On the merits the single question before us is whether the court was justified in retaining the Pemberton bank as a party to the proceeding.

After the bank appeared and served a pleading in response to the order making it a party, there may be some question as to its right to ask for the vacation of the order. A motion to vacate an order should be seasonably made. McLaughlin v. City of Breckenridge, 122 Minn. 154, 141 N. W. 1134, 142 N. W. 134, and the trial court might have denied the motion on the ground suggested. But, passing that question, we think the order should be sustained on the merits.

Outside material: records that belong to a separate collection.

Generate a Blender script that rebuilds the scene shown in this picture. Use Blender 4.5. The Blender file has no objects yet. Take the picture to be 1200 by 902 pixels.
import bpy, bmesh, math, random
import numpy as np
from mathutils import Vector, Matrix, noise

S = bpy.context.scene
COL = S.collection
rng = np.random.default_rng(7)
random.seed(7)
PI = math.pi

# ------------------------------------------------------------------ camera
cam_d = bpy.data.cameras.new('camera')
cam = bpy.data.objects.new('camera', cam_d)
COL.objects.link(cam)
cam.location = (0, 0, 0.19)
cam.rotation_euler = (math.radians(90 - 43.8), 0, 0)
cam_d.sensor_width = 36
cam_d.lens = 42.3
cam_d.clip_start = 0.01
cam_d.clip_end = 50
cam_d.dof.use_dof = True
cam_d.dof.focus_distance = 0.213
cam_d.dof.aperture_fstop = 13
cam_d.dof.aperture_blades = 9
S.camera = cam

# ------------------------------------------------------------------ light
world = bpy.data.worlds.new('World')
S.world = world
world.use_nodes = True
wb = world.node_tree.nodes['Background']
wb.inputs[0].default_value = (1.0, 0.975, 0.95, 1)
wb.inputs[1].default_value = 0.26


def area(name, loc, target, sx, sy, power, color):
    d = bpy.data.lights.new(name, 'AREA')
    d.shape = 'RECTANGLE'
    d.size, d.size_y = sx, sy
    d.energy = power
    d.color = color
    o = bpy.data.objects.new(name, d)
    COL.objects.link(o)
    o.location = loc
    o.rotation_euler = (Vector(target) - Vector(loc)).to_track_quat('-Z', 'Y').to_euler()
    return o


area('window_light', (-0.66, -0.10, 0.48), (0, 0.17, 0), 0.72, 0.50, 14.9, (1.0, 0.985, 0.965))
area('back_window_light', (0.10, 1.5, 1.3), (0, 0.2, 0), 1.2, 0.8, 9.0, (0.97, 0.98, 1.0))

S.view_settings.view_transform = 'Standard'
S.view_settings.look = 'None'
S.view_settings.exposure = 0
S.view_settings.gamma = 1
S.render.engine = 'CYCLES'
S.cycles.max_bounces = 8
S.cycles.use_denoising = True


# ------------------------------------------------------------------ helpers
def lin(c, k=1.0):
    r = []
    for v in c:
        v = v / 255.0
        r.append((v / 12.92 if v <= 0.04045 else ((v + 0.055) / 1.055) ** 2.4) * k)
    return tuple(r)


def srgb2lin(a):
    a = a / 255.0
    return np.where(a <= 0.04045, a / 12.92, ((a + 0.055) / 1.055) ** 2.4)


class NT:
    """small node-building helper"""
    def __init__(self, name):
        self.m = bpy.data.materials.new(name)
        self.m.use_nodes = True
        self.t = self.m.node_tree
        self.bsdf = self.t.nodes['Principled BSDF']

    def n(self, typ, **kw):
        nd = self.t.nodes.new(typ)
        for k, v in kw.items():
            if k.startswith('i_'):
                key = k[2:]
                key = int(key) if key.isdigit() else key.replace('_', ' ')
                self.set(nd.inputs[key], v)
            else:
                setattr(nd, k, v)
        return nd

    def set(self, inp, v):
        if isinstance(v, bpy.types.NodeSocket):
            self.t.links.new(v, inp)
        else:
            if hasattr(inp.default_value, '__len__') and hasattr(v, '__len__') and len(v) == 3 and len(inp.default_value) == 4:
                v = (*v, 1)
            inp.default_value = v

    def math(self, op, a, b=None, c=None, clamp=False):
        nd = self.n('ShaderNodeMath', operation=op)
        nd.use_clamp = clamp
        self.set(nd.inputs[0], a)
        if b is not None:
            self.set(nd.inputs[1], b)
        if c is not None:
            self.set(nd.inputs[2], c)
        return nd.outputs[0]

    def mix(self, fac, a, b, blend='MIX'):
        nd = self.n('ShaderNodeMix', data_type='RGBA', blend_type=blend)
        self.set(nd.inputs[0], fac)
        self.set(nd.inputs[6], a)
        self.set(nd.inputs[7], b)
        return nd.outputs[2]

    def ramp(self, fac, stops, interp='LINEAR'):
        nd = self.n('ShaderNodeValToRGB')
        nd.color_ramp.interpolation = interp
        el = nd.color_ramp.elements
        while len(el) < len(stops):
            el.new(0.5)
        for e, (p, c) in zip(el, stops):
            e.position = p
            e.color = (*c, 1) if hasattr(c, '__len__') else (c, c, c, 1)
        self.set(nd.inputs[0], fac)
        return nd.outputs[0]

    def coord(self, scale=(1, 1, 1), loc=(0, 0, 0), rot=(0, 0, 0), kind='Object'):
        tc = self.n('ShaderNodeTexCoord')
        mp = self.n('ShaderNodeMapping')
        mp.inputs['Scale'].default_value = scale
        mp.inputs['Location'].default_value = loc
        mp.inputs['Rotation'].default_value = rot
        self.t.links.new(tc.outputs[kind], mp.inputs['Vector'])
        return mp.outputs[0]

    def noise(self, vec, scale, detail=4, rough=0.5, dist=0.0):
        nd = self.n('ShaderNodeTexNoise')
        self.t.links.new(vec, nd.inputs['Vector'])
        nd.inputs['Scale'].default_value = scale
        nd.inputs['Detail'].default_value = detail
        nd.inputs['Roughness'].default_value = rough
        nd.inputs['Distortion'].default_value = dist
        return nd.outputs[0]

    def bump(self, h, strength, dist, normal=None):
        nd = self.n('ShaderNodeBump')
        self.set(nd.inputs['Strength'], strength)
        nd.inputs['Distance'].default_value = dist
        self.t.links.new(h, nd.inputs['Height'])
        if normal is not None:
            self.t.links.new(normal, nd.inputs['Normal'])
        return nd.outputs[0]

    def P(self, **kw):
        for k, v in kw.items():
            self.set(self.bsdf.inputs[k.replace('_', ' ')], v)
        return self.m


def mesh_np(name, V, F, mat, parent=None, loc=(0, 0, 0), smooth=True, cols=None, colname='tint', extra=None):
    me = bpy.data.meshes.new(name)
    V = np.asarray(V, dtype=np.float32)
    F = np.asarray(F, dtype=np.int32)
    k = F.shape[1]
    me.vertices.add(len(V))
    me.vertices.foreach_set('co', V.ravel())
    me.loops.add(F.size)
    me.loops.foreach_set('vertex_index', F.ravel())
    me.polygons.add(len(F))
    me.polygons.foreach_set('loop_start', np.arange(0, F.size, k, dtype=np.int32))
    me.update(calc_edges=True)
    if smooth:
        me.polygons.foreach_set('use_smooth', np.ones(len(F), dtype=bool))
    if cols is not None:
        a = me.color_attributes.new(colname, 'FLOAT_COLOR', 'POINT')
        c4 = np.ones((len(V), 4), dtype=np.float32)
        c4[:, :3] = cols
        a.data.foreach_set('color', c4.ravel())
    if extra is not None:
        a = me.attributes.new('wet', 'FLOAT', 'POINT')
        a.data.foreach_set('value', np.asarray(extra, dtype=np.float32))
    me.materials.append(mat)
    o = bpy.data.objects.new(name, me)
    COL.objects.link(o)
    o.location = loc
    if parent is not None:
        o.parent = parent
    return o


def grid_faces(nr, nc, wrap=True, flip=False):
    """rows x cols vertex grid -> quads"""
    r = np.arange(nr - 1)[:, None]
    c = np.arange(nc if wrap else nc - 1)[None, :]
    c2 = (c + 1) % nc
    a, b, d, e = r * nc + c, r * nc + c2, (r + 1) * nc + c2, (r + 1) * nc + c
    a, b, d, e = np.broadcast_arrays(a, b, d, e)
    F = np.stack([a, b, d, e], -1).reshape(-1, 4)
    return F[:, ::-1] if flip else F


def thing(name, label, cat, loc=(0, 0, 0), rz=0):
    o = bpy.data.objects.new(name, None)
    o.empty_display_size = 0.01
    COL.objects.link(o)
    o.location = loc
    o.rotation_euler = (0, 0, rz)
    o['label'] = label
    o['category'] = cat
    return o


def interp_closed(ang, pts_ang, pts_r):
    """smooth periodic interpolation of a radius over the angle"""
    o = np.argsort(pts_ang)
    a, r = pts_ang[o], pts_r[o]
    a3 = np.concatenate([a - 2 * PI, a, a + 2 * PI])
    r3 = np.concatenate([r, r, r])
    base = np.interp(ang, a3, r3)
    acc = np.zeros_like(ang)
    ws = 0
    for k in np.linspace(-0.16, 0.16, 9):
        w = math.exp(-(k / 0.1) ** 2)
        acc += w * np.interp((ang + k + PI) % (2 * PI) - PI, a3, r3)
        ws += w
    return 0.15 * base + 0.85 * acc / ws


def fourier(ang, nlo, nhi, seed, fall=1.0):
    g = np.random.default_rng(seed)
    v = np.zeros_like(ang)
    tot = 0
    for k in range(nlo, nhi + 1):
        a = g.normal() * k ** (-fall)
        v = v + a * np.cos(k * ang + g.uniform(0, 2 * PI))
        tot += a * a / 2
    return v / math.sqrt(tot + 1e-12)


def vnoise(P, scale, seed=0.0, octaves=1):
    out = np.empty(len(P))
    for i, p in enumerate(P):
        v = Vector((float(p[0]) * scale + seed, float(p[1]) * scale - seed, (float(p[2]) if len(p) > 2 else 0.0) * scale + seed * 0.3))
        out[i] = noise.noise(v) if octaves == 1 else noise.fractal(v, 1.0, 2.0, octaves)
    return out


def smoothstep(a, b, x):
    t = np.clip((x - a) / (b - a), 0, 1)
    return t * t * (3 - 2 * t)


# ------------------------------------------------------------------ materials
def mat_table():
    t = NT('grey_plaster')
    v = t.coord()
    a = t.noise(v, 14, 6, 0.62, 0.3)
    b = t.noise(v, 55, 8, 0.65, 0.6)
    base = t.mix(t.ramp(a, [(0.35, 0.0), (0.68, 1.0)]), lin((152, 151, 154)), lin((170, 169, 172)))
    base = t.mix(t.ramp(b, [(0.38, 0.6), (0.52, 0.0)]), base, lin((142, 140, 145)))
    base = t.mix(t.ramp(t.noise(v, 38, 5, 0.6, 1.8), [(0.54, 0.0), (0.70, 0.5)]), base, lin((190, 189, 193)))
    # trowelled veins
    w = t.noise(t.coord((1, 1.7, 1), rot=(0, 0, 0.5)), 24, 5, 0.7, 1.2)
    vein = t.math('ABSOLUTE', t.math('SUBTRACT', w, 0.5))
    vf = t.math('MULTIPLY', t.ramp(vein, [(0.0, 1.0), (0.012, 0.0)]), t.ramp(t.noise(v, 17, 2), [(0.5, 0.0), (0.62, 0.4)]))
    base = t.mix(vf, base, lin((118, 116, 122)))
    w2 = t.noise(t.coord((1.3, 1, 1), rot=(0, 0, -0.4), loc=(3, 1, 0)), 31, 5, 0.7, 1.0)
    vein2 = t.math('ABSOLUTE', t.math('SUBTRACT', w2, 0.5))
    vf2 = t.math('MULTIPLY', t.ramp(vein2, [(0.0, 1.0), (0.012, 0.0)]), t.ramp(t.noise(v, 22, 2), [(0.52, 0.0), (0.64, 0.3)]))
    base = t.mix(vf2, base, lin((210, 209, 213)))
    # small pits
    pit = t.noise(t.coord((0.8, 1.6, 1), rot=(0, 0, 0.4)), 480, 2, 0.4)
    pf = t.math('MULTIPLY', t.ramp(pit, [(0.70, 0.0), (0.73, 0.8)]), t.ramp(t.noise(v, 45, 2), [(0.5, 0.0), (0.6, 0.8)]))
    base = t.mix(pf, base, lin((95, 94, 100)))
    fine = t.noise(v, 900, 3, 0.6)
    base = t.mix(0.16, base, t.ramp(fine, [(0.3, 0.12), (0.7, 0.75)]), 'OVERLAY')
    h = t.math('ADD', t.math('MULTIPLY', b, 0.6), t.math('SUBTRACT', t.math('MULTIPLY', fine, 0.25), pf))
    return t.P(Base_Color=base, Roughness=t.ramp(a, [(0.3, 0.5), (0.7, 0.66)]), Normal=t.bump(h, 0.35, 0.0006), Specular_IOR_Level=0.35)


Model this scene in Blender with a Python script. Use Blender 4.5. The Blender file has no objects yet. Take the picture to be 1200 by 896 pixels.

If the bank had or claimed an interest in the garnished property antedating the garnishment, it was properly brought in as a party. Section 7869, G. S. 1913. The garnished property was the indebtedness of the garnishee to Brecht. The bank’s note represented the same debt.- The point is made that the garnishee is liable on the note and hence garnishment will not lie. To make this objection available the existence of a valid note must be presupposed. If the note is void, the original debt was not merged in it and is still subject to garnishment. The pleadings put in issue the existence and validity of the note. The issue can only be determined by a trial on the merits, to which the parties are entitled as a matter of right. Parke, Davis Co, v. McWhirter, supra, page 234, 185 N. W. 648. It is urged, however, that no one but the garnishee may question the existence and validity of the note. We are not of that opinion. If the garnishee discloses that there is a claimant of the debt he admittedly owes, he has the right to ask that the claimant be made a party. This is necessary for his own protection. Rood, Garnishment, § 336; Levy v. Miller, 38 Minn. 526, 38 N. W. 700, 8 Am. St. 691. The garnishee did not know of the existence of the note when he made disclosure, but called attention to it by his affidavit subsequently filed. The practice may have been irregular, Milliken v. Mannheimer, 49 Minn. 521, 52 N. W. 139, but the affidavit seems to have been treated "as a supplementary disclosure.

The garnishee is vitally interested in having his liability determined. On the one hand, plaintiff seeks to charge him as garnishee. On the other, the Pemberton bank seeks to hold him on his note. R. is in danger of being required to pay his debt twice. Plaintiff is also interested and should be allowed to litigate the question of the validity of the note. R. the service of the garnishee summons it acquired an inchoate lien upon the debt. Marsh v. Wilson Bros. 124 Minn. 254, 144 N. W. 959. The note is merely the evidence of the debt. It is necessary to investigate its character to determine the validity of the Pemberton bank’s claim against the garnishee, and we think plaintiff acquired the right to question the note by attaching the debt. North Star B. & S. Co. v. Ladd, 32 Minn. 381, 20 N. W. 334; Coykendall v. Ladd, 32 Minn. 529, 21 N. W. 733. Citing Bacon v. Felthous, 103 Minn. 387, 115 N. W. 205, the point is made that plaintiff acquired no greater rights by garnishment than were had by Brecht himself. If limited to plaintiff’s rights as to the garnishee, this is correct, but not so when plaintiff’s rights so acquired are asserted against the Pemberton bank. North Star B. & S. Co. v. Ladd, supra. It is urged that the garnishee will not be damaged if he pays the note, even if it was procured by fraud. R. concedes an indebtedness of $1,400, which both banks are seeking to collect from him. . R. cannot pay one without the hazard of having to pay the other also. The court should determine which of the two has the better right, to protect him, from possible double liability.

It is contended that nothing was certainly owing by the garnishee when the summons was served upon him, and, therefore, he should be discharged. As already noted, we cannot review an order refusing to discharge a garnishee. However, both parties have argued the question and we will briefly consider it. A debt is subject to garnishment before it has become payable, if its payment does not depend upon any contingency. Section 7863, G. S. 1913. The contingency asserted here is that nothing would be due from the garnishee, unless Kent paid $5,000 on March 1. We are unable to take that view of the garnishee’s testimony.’ As we read it, Brecht had earned his commission, but it was not payable until the second instalment of the purchase price of the farm fell due-

It is our conclusion that the Pemberton bank was properly retained as a party to the proceeding, and the order from which it appeals is therefore affirmed.